Pensaba en un tren como metáfora de la vida. El principio y el final de un viaje. El vagón al que te subes al nacer y que supuestamente no abandonas hasta llegar a la estación de destino. Y digo supuestamente, porque nadie te puede obligar a llegar hasta esa última estación que es la muerte. Aunque la gran paradoja es que el abandono de ese vagón en cualquier parada del trayecto, incluso en marcha, es en sí mismo el acto final.
En otras ocasiones pensaba en los trenes como sinónimo de una última oportunidad. Imaginaba la espera en un andén poblado o en un apeadero solitario; uno de esos apeaderos perdidos en medio del campo, rodeado de olivos y alejado de viviendas y de núcleos rurales y urbanos, cuyas luces se adivinan cercanas, pero a la suficiente distancia como para alimentar esa soledad.
La mirada siguiendo los raíles hasta donde ya la vista no alcanza. Buscando ese tren que no parece llegar. Y evitando reconocer que quizás no llegue nunca. Para no aceptar que ese tren ya pasó y no hubo consciencia de su paso y menos de que era el último.
No hay medida posible del tiempo y además, se pierde la noción de su transcurrir, así que lo más parecido a un reloj son los propios pasos a izquierda y derecha en ese andén. Pasos que tampoco llevan a lugar alguno, pero cuya suma sería un sorprendente número de kilómetros. Pasos incapaces de perturbar al oído en su única misión de oír el sonido de ese tren. Pasos inútiles.
En esa estación, no perder la esperanza significa creer en la existencia de la llegada de ese último tren, a pesar de ser sólo una posibilidad. Aferrarse a esa última oportunidad, sin plantear o preguntar sobre el merecimiento de la misma, pero con el convencimiento de que la vida ha de pagar su deuda a los desheredados.
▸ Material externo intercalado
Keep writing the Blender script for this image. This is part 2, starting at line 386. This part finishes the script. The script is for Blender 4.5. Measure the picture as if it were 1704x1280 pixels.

La espera, toda espera, es incertidumbre. Ausencia de certeza. Pero la espera en un andén solitario, sin saber si ese último tren vendrá, es una invitación a la perturbación y a perder el rumbo. La antesala del abismo.
Ignoro si hay alguna sesuda explicación onírica o de cualquier otra índole sobre los pensamientos relativos a los trenes, estaciones, andenes y apeaderos y su posible simbolismo. Pero puedo afirmar que no hace mucho yo estaba de pie en ese andén, esperando uno de esos trenes; llegó, y subí a él, y espero que no sea el último. Y sin embargo, aún hoy, me veo en aquel apeadero solitario, con la mirada siguiendo los raíles y paseando a izquierda y derecha de ese andén sin llegar a lugar alguno.
Pudiera ser que dejará allí una de mis vidas de gato y tan sólo sean vestigios de melancolía.